For Band Boy, McKnight did everything short of punching out the sprocket holes…a task fortunately not required with today’s technology. Besides serving as producer, director, and screenwriter, he wrote or co-wrote all twenty songs on the film’s soundtrack. Some are performed onscreen; others are employed in transitional sequences that support the narrative. Remarkably, every last one is a standout…no filler to be found.
One song, however, represents a departure from the above motif. “Queen of R&B” is performed by soul-diva-supreme Wanda Houston in a surprise guest appearance. She sings it seated at a table in a club opposite Amadou, the Ragamuffin’s drummer. The lyric tells of her struggles to make it as a singer in the 1960s, that decade of turbulent change in race relations and American society in general. The presumably off-the-cuff performance is interspersed with news footage from the period, including the infamous but ubiquitous signs declaring “whites only.” Both the song and Ms. Houston’s performance are a tour de force. They present a life lesson and cautionary tale to Amadou as he pursues his own musical dream—while simultaneously lending both the Ragamuffins’ quest and the film itself a well-deserved dollop of gravitas.
One would be amiss indeed to conclude this discussion without mention of a critical factor that has been the downfall of many a low-budget, non-mainstream film. Namely, the casting. It’s been said that in life nothing is perfect, but on this score the director comes damn near close. Like Harrison Ford in Spielberg’s Indiana Jones and the Last Crusade, he chose wisely. And the players, for their part, return the compliment in spades. Marc A. Contento, Mary Liz Adams, Steven Sawan, and Sam Kombo portray the Ragamuffins, the interplay of their disparate perspectives comprising the heart of the story.
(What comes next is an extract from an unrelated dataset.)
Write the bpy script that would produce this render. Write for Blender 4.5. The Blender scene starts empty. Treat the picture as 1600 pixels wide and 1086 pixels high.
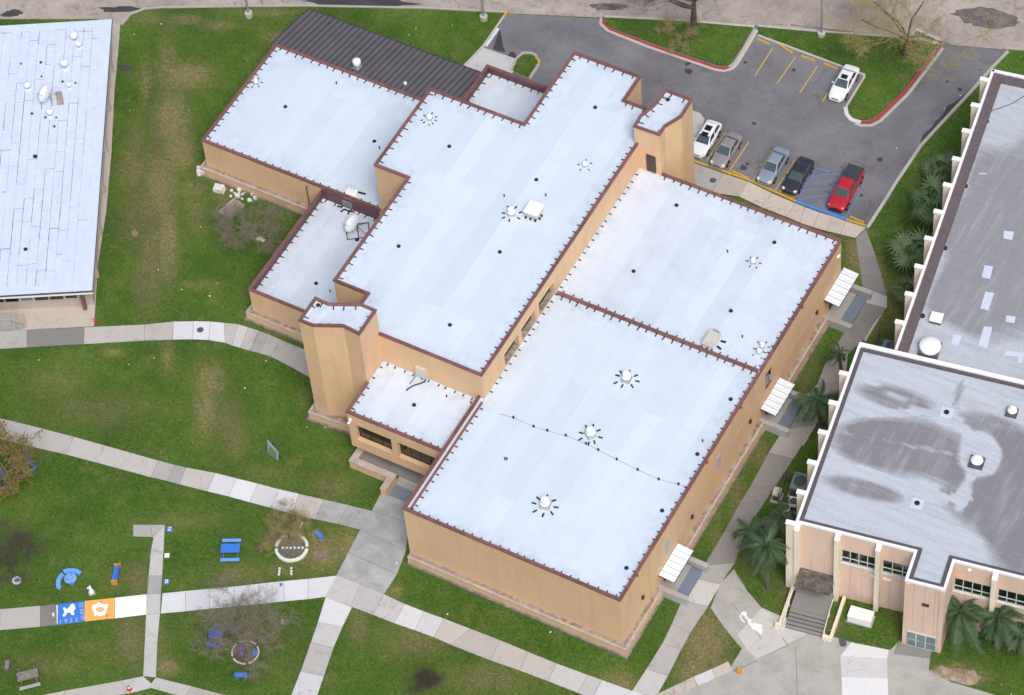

Andrew Joffe and Sherman Howard are the hilariously out-of-touch manager and songwriter, respectively, who enter the band’s low-rent world with the glittering promise of a record deal. In addition, the actors who inhabit the smaller roles all have their individual moments in the sun while collectively providing the film with a reality base amidst the fanciful production design. As a living, breathing Easter egg for McKnight followers, Liv Cummins—his longtime collaborator on various projects and this film’s executive producer—contributes a comic turn as Eff’s addled, advice-rendering stepmother.
Those whose concept of popular music is defined by Taylor Swift videos would do well to spend some quality time with the Ragamuffins of Love. (No disrespect intended to the talented Ms. Swift and her vast legion of enthusiastic fans.) In its rough-edged exuberance, Band Boy provides tangible evidence that Marshall McLuhan was right: the medium is indeed the message, no auto-tune necessary.
Dan Marcus, AMASS
I just watched the director's cut (I'd viewed the previous incarnation a number of times). This film is excellent--I would submit that we haven't seen dialogue that snappy since Preston Sturges. The question of whether people will "get it" rears its head whenever something new or even a little different is presented to the world, so your concerns are understandable...but it's that very quality of uniqueness that can flip from impediment to asset. Nice work on the article--It's been entertaining and edifying to read your behind-the-scenes account of the production. On the downside, however, you will be hearing from the lawyers representing the Barbie movie.
I want to see the movie again. I enjoyed it so much the first time, but I want to watch it again with perhaps a different perspective guided by your expressed perspective. You are so talented and clever and inspire others to broaden their understanding.